Stimulus Payment Delays Questioned

Connecticut received billions of federal stimulus dollars for job creation and infrastructure improvements, but what happened to the local workers who did the heavy lifting?

David Crowley and Carl Cronk worked on a massive Stimulus-funded project in Connecticut and say they waited far too long for compensation.

"If this were a shovel-ready job the shovel was planted across the back of my head," Cronk said.

The two men are small business owners who were hired earlier this year to install router cabinets at public safety buildings across Connecticut.

"I would be sent out each day and they'd give me a schedule, telling me where to go," Crowley said.
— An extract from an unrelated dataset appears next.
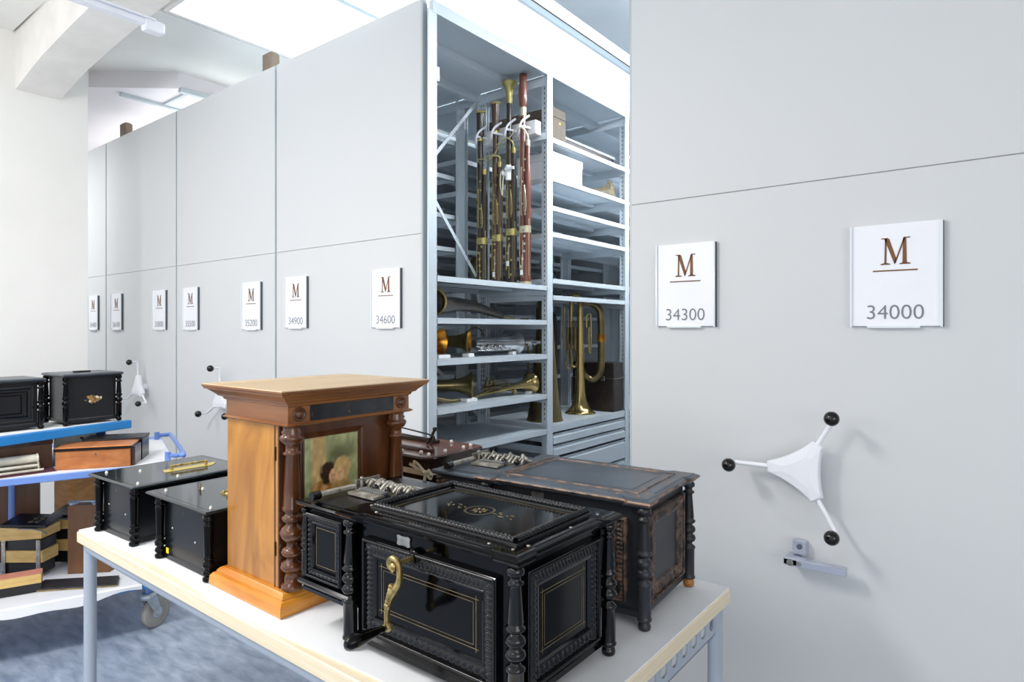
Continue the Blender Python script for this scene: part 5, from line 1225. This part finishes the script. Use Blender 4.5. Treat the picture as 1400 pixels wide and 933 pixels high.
b = MB(); b.tube([(0, 0, 0.6), (0, 0, 0.66), (0.03, 0, 0.70), (0.07, 0, 0.68), (0.085, 0, 0.60), (0.085, 0, 0.3), (0.06, 0, 0.24)], [0.034, 0.032, 0.028, 0.024, 0.02, 0.016, 0.012], 12, 5); b.build('main_tube', 'dhorn', t)
b = MB(); b.tube([(-0.1, -0.02, 0.5), (-0.1, -0.02, 0.3), (-0.08, -0.02, 0.26), (-0.06, -0.02, 0.3), (-0.06, -0.02, 0.5)], 0.006, 8, 4); b.build('valve_slides', 'horn', t)

def lying_bell(label, mouth, direction, rim, length, m_in, m_out, grp, tail=0.02):
    # mouth centre, unit direction pointing out of the mouth
    d = Vector(direction).normalized(); M_ = Vector(mouth)
    t = thing('horn_bell', label, 'brass horn', mouth, 0.0, grp)
    b = MB(); L_ = length
    pr = [(rim, 0), (rim * 1.02, 0.003), (rim * 0.86, 0.014), (rim * 0.68, 0.035), (rim * 0.52, 0.07), (rim * 0.42, 0.12), (tail * 1.2, L_ * 0.8), (tail, L_)]
    b.lathe(pr, (0, 0, 0), -d, 28, cap=False)
    b.m(1).lathe([(rim * 0.995, 0.0005), (rim * 0.84, 0.0155), (rim * 0.66, 0.037), (rim * 0.50, 0.073), (rim * 0.3, 0.12), (0.004, 0.16)], (0, 0, 0), -d, 28, cap=False)
    b.build('bell', [m_out, m_in], t)
    return t
t = lying_bell('golden horn bell at the left edge of the third shelf', (-2.30, 2.345, 1.388), (0.95, 0.30, 0.0), 0.068, 0.20, 'horno', 'horn', None)
b = MB(); b.bbox(-2.335, -2.275, 2.30, 2.385, 1.3035, 1.322, 0.002); tag(b.build('foam_support', 'foam'), 'white foam block under the golden bell at the left of the third shelf', 'foam block', None)
t = lying_bell('dark horn bell with golden inside, between golden bell and silver instrument', (-2.305, 2.562, 1.387), (0.85, 0.53, 0), 0.064, 0.22, 'horno', 'horn', None, 0.035)
b = MB(); b.bbox(-2.33, -2.28, 2.53, 2.575, 1.3035, 1.323, 0.002); tag(b.build('foam_support', 'foam'), 'white foam block under the dark bell with golden inside', 'foam block')
t = thing('silver_ophicleide', 'bright silver keyed instrument lying on the third shelf', 'wind instrument', (-2.36, 2.85, 1.36))
dv = Vector((0.08, 1, 0.0)).normalized(); 
b = MB(); b.lathe([(0.022, 0), (0.034, 0.03), (0.037, 0.06), (0.041, 0.30), (0.046, 0.33), (0.064, 0.345), (0.065, 0.350), (0.03, 0.356), (0.02, 0.36), (0.014, 0.50), (0.010, 0.56)], (-2.345, 2.645, 1.372), dv, 28); b.build('body', 'silver', t, world=True)
b = MB()
for k in range(4): 
    y = 2.66 + k * 0.06; b.lathe([(0.017, 0), (0.018, 0.004), (0.01, 0.006)], (-2.298, y, 1.35), (1, 0, -0.2), 14); 
b.cyl((-2.297, 2.62, 1.335), (-2.29, 2.92, 1.335), 0.0025, n=6)
b.cyl((-2.30, 2.64, 1.392), (-2.29, 2.93, 1.388), 0.0025, n=6)
for k in range(9): y = 2.98 + k * 0.022; b.lathe([(0.010, 0), (0.011, 0.003), (0.006, 0.005)], (-2.298 + 0.0 * k, y, 1.366 + 0.012 * math.sin(k * 2.0)), (1, 0, 0.1), 12); b.ball((-2.302, y + 0.01, 1.378 - 0.01 * math.cos(k * 1.7)), 0.005, 8)
b.cyl((-2.30, 2.96, 1.360), (-2.296, 3.12, 1.352), 0.003, n=6); b.tube([(-2.30, 3.10, 1.38), (-2.295, 3.13, 1.372), (-2.295, 3.14, 1.36)], 0.004, 6, 4)
b.build('keywork', 'silver', t, world=True)
b = MB(); b.tube([(-2.42, 2.74 + 0.075 * math.cos(a), 1.40 + 0.062 * math.sin(a)) for a in [PI * k / 10 for k in range(11)]], 0.004, 8, 2); tag(b.build('brass_hoop', 'horn'), 'thin brass hoop rising behind the silver instrument', 'tube ring')
b = MB(); b.bbox(-2.33, -2.295, 2.93, 2.965, 1.3035, 1.322, 0.002); tag(b.build('foam_support', 'foam'), 'white foam block under the flange of the silver instrument', 'foam block')
# curved black horn on the second shelf
t = thing('serpent_horn', 'black leather-covered curved horn with brass mouth on the second shelf', 'wind instrument', (-2.4, 2.5, 1.5085))
b = MB(); b.tube([(-2.27, 2.255, 1.585), (-2.30, 2.35, 1.580), (-2.34, 2.52, 1.585), (-2.36, 2.68, 1.575), (-2.36, 2.80, 1.552), (-2.35, 2.90, 1.530)], [0.052, 0.042, 0.036, 0.030, 0.024, 0.017], 18, 6); b.build('body', 'dhorn', t, world=True)
b = MB(); d = Vector((0.55, -0.80, 0.08)); b.lathe([(0.052, 0), (0.060, 0.018), (0.074, 0.040), (0.076, 0.043), (0.058, 0.02), (0.03, -0.03)], (-2.272, 2.258, 1.585), d, 26, cap=False); b.build('mouth', 'horn', t, world=True)
b = MB(); b.tube([(-2.35, 2.90, 1.530), (-2.345, 2.96, 1.521), (-2.33, 3.0, 1.517)], [0.012, 0.007, 0.005], 10, 4); b.cyl((-2.35, 3.08, 1.515), (-2.34, 3.14, 1.515), 0.005); b.build('crook', 'horn', t, world=True)
# fourth shelf : bell and trumpet
t = lying_bell('tarnished brass horn bell at the left of the fourth shelf', (-2.31, 2.585, 1.150), (0.62, 0.78, 0.0), 0.072, 0.30, 'dhorn', 'horn', None, 0.024)
b = MB(); b.bbox(-2.35, -2.28, 2.515, 2.60, 1.0625, 1.082, 0.002); tag(b.build('foam_support', 'foam'), 'white foam block under the tarnished bell on the fourth shelf', 'foam block')
b = MB(); b.tube([(-2.30, 2.2, 1.13), (-2.28, 2.3, 1.10), (-2.27, 2.38, 1.083), (-2.26, 2.44, 1.084)], 0.009, 8, 5); b.tube([(-2.33, 2.2, 1.11), (-2.31, 2.28, 1.09), (-2.29, 2.33, 1.073)], 0.007, 8, 5); tag(b.build('brass_tubing', 'horn'), 'curved brass tubing below the tarnished bell at the fourth shelf edge', 'brass tube')
t = thing('trumpet', 'brass trumpet with valves lying on the fourth shelf, bell to the right', 'trumpet', (-2.33, 2.85, 1.10))
mth = Vector((-2.30, 3.115, 1.128)); dd = Vector((0.10, 0.97, 0.10)).normalized()
b = MB(); b.lathe([(0.066, 0), (0.067, 0.002), (0.052, 0.014), (0.038, 0.032), (0.026, 0.065), (0.018, 0.12), (0.012, 0.22), (0.009, 0.34), (0.007, 0.50)], mth, -dd, 28, cap=False); b.build('bell', 'horng', t, world=True)
b = MB(); b.tube([(-2.34, 2.64, 1.082), (-2.33, 2.75, 1.106), (-2.325, 2.86, 1.128), (-2.32, 2.90, 1.132)], 0.006, 8, 4); b.tube([(-2.33, 2.70, 1.130), (-2.325, 2.85, 1.150), (-2.32, 2.90, 1.145), (-2.315, 2.92, 1.12), (-2.31, 2.93, 1.10), (-2.305, 2.95, 1.085)], 0.006, 8, 4)
b.ball((-2.303, 2.955, 1.083), 0.015, 12); b.tube([(-2.32, 2.68, 1.118), (-2.31, 2.80, 1.126), (-2.31, 2.84, 1.118)], 0.005, 8, 4); b.build('tubing', 'horn', t, world=True)
for k in range(3):
    b = MB(); y = 2.74 + k * 0.035; b.cyl((-2.345, y, 1.085), (-2.325, y - 0.01, 1.165), 0.010); b.cyl((-2.325, y - 0.01, 1.165), (-2.32, y - 0.012, 1.185), 0.003); b.build('valve', 'horn', t, world=True)
b = MB(); b.bbox(-2.315, -2.28, 3.075, 3.105, 1.0625, 1.079, 0.002); tag(b.build('foam_support', 'foam'), 'white foam block under the trumpet bell', 'foam block')
# horn parts seen on the far shelves behind the bassoons
t = thing('far_horn', 'dim brass horn bell seen behind the bassoons on a rear shelf', 'brass horn', (-3.2, 3.75, 1.80))
b = MB(); b.lathe([(0.11, 0), (0.112, 0.004), (0.08, 0.03), (0.05, 0.09), (0.03, 0.2), (0.022, 0.34)], (-3.12, 3.62, 1.92), (-0.4, 0.9, 0.0), 26); b.build('bell', 'horn', t, world=True)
In 2010, Connecticut received $97 million in stimulus money to upgrade its broadband system at educational facilities and public safety buildings.

"It brings infinitely more high speed connections and more reliable connections to a community hadn't necessarily been connected before," said Mark Raymond, the state's Chief Information Officer.
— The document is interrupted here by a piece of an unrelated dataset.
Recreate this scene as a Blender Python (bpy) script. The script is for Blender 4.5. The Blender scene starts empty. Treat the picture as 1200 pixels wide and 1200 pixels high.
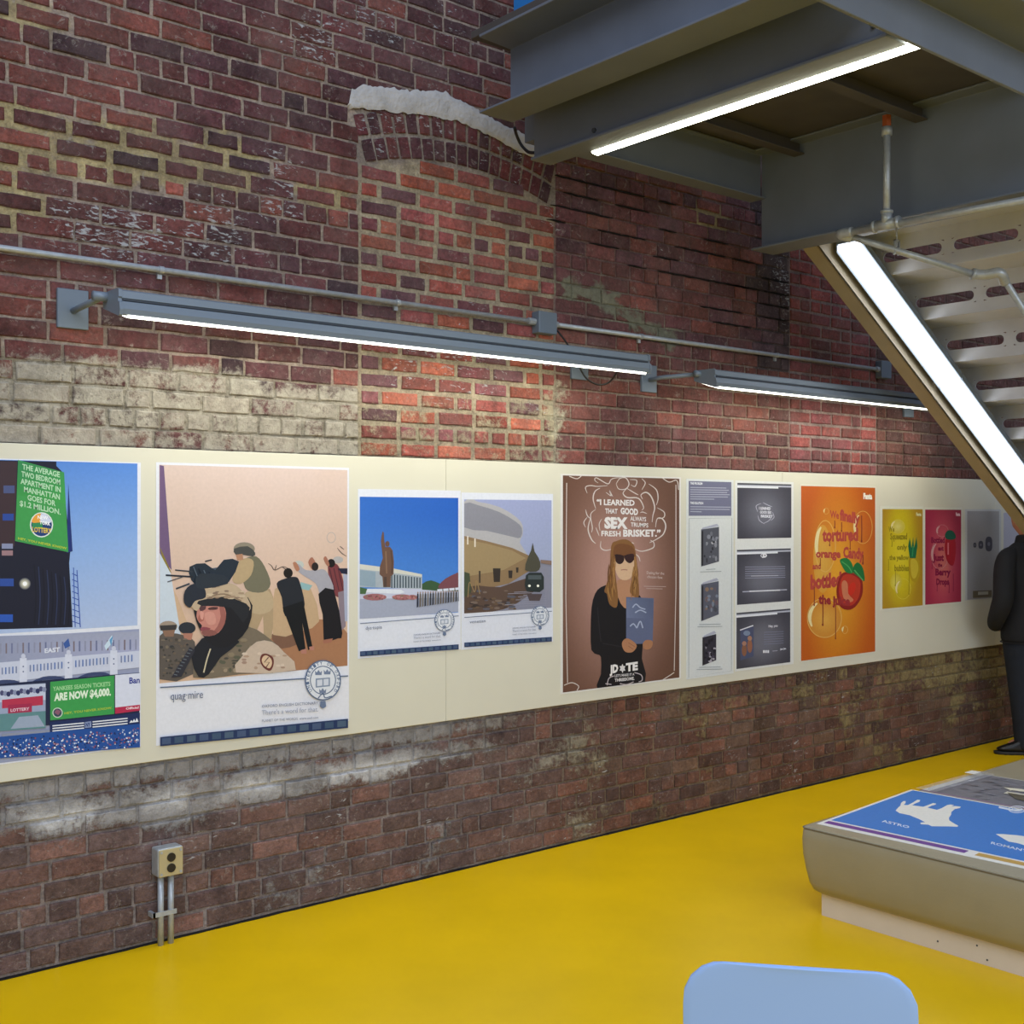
import bpy, bmesh, math, random
import numpy as np
from mathutils import Vector, Matrix, noise as mn
random.seed(7)
PI = math.pi
SC = bpy.context.scene
COL = SC.collection

# ------------------------------------------------------------------ camera model
f = 1396.0; H = 1.62; D = 4.326
Fx, Fy = .6422, .7665
def ray(px, py):
    t = (px-600)/f
    return (Fx+Fy*t, Fy-Fx*t, (604-py)/f)
def at(px, py, Y=None, X=None, Z=None):
    """point of the place seen at a spot of the photo, on the plane named"""
    r = ray(px, py)
    if Y is not None: k = (Y+D)/r[1]
    elif X is not None: k = X/r[0]
    else: k = (Z-H)/r[2]
    return Vector((r[0]*k, -D+r[1]*k, H+r[2]*k))
def proj(X, Y, Z):
    dy = Y+D; d = X*Fx+dy*Fy; s = X*Fy-dy*Fx
    return (600+f*s/d, 604-f*(Z-H)/d)

cam = bpy.data.cameras.new('camera'); cam.sensor_width = 36; cam.lens = f/1200*36
cam.shift_y = 4/1200; cam.clip_start = .05
co = bpy.data.objects.new('camera', cam); COL.objects.link(co)
co.location = (0, -D, H)
co.rotation_euler = (PI/2, 0, math.atan2(Fy, Fx)-PI/2)
SC.camera = co

# ------------------------------------------------------------------ helpers
def lin(c):
    return tuple((v/255/12.92 if v/255 <= .04045 else ((v/255+.055)/1.055)**2.4) for v in c)
def hx(s): return tuple(int(s[i:i+2], 16) for i in (0, 2, 4))

def tag(o, label=None, cat=None, group=None, kind=None):
    if label: o['label'] = label
    if cat: o['category'] = cat
    if group: o['group'] = group
    if kind: o['kind'] = kind
    return o
def empty(name, loc=(0, 0, 0), rz=0, **k):
    o = bpy.data.objects.new(name, None); COL.objects.link(o)
    o.location = loc; o.rotation_euler = (0, 0, rz); o.empty_display_size = .1
    return tag(o, **k)
def mesh_obj(name, verts, faces, mat, parent=None, smooth=False):
    me = bpy.data.meshes.new(name); me.from_pydata([tuple(v) for v in verts], [], faces); me.update()
    bm = bmesh.new(); bm.from_mesh(me); bmesh.ops.recalc_face_normals(bm, faces=bm.faces); bm.to_mesh(me); bm.free()
    if mat: me.materials.append(mat)
    if smooth:
        for p in me.polygons: p.use_smooth = True
    o = bpy.data.objects.new(name, me); COL.objects.link(o)
    if parent: o.parent = parent
    return o
def bevel(o, w=.003, seg=2, ang=.6):
    m = o.modifiers.new('bevel', 'BEVEL'); m.width = w; m.segments = seg; m.limit_method = 'ANGLE'; m.angle_limit = ang
    return o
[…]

Volunteer fire departments were among the facilities to get the new technology.  Crowley and Cronk installed the router cabinets needed to house fiber optic cables and other gear included in the upgrade.

The two men installed two to three cabinets a day for several weeks in March and April.  Each install was to pay them $100.

However, Crowley and Cronk said the process was disorganized from the start.  As a result, Cronk quit after two weeks while Crowley continued.

"We were zigzagging all over the state trying to coordinate ourselves and pick up these devices as well as get them installed," Cronk said.

They said they were told they would get paid 30 days following the submission of their final invoice.  Months passed, however, and Crowley and Cronk said they had yet to be paid a combined $6,800.

The handymen were working for a subcontractor from Minnesota called Zip Express Installation, now known as Netwerkx.  Crowley served as the point man for the job, but the company told the Troubleshooters that Crowley did not submit documentation in time.

Crowley insists he submitted the required invoice back in April.

"All of a sudden there was like really, a serious lack of communication and of course, no money sent," Crowley said.

Connecticut solicited and awarded a contract to perform the cabinet installations to Florida-based Business Services Solutions. 

"Our regulations are pretty clear that says we have to select at the lowest qualified bidder," Raymond said.

The Florida business, in turn, hired Netwerkx.

The Troubleshooters asked the state about the delay in the local workers' payment.

"We always want to make sure that anyone who's doing business with the state, that we're doing our diligence to make sure that they get paid," Raymond said.  "We were assured that it was just the normal processing of paperwork that they had some requests from the individual that they were requiring their documentation that the work was completed and that was what was causing a hold up in the payment."

According to the Department of Administrative Services, the state has paid $178,000 for the cabinet installations and is approximately two-thirds complete with the project, on time and on budget.

Netwerkx told us it has initiated payment with Crowley.  Late Tuesday afternoon, Crowley said he finally received a check, which will also be used to pay Cronk.

But the delay has both workers questioning the way Connecticut hires its contractors.

Cronk said, "The Stimulus money isn't getting where it belongs, which is the people that actually earned it and it's only through people that earn their money does the economy grow."